By the time we’d almost been stabbed in the eye for the hundredth time by some totally unaware umbrella-wielding tourist we’d had enough. And when we saw the queue to get into any of the restaurants on Gerrard Street, let alone one of our favourites, the decision was made – we’d go home and cook something vaguely Chinese in the warmth and comfort of our own kitchen.

This was the result – probably not the slightest bit authentic but very tasty nonetheless!

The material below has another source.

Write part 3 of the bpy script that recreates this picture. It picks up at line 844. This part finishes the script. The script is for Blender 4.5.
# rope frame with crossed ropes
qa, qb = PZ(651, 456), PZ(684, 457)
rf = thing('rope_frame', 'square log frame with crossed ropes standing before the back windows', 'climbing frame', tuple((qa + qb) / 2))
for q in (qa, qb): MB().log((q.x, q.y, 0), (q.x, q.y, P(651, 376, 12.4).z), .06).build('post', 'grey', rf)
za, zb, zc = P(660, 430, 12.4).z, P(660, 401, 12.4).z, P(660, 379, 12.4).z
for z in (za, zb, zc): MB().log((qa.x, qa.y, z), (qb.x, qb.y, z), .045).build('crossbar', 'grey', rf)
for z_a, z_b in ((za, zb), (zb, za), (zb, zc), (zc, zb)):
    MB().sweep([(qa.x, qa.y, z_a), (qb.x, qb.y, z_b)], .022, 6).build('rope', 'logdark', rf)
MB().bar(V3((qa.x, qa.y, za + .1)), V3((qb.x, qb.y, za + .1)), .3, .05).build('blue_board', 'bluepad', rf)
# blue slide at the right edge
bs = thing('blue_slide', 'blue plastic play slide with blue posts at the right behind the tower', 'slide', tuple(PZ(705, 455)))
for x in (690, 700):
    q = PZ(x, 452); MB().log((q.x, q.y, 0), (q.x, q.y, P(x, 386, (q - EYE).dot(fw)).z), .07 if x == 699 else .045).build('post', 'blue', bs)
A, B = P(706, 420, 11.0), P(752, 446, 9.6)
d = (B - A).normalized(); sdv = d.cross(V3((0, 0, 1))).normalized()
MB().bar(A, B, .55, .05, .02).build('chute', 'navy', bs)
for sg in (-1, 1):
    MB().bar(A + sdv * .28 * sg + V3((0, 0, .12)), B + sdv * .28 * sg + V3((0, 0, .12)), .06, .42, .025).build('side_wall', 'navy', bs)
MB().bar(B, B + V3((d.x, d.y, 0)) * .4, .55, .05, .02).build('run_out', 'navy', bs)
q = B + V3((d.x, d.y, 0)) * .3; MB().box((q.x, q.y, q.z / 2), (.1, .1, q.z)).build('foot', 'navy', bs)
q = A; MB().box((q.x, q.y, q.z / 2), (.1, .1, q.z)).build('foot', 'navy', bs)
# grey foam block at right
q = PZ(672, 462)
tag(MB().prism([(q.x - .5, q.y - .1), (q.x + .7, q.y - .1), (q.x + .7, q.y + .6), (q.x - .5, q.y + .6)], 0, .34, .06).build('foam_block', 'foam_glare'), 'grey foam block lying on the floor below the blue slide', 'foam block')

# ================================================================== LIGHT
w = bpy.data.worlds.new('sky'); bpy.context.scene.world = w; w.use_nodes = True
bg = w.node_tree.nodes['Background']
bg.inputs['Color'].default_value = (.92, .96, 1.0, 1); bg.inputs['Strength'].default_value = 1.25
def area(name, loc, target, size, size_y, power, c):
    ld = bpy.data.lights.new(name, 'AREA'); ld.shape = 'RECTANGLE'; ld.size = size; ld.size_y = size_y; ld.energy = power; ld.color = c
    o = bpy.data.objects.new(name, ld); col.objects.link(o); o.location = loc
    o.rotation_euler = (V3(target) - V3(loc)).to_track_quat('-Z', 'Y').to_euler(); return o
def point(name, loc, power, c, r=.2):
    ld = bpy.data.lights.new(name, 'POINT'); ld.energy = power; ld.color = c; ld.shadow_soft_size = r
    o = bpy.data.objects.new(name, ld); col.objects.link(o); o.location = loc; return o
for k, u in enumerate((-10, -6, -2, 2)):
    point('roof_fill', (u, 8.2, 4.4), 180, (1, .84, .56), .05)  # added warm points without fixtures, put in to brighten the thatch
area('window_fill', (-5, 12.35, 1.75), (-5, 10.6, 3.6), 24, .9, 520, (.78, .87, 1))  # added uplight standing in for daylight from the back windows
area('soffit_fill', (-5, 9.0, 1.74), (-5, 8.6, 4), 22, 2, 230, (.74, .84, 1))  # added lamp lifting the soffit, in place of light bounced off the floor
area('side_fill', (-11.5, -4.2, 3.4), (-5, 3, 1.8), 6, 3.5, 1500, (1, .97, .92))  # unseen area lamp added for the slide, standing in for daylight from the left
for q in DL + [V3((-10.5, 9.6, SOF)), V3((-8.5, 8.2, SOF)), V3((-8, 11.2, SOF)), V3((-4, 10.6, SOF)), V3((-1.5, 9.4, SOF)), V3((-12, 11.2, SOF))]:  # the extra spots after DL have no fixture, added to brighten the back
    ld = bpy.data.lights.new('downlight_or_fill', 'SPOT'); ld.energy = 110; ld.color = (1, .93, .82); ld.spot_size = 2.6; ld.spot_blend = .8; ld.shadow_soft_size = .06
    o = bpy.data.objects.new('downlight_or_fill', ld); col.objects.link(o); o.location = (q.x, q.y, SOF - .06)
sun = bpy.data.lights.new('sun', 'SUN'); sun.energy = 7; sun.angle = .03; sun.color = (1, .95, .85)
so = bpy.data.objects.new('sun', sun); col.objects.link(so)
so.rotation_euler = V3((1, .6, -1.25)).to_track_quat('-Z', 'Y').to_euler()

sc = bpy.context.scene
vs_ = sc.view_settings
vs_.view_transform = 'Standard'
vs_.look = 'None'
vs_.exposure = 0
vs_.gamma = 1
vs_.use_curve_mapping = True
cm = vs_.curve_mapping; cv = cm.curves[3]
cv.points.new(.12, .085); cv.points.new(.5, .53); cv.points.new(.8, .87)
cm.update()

beef and mushroom noodles with ginger pak choi

Beef and shiitake noodles with ginger pak choi

250g rump steak, cut into thin slices against the grain
1 tsp caster sugar
4 tsp dark soy sauce
1 tsp cornflower
4 spring onions
150g shiitake mushrooms
100g dried rice noodles
2 tbsp vegetable oil
1 tsp black bean sauce
½ tsp ground Sichuan pepper

Mix the beef with the caster sugar, 2 tsp of the soy sauce, the cornflower and a couple of teaspoons of water and set aside. Slice the spring onions into thin matchsticks, and cut any larger mushrooms into two or three pieces. Soak the noodles in boiling water until soft (5 minutes or so) then drain and rinse under cold water.

Heat the oil in a large wok and add the spring onions and mushrooms. Stir fry for a couple of minutes before adding the remaining 2 tsp of soy sauce, the black bean sauce, Sichuan pepper and beef. Fry for 2-3 minutes until the beef is browned and caramelised on the outside but still tender. Add the noodles and stir to heat through.

Serve with some greens – we simply stir fried some pak choi in 2 tsp of sesame oil, adding some chopped ginger, 2 tsp mirin and 1/2 tsp caster sugar for the last couple of minutes.

The whole experience was much more pleasant than standing in a queue in the rain for an hour, especially when we finished off the meal with the ultimate comfort food – rice pudding. I’m sure there’s a Chinese version out there somewhere but a good old-fashioned creamy pudding with a big dollop of home made marmalade is hard to beat.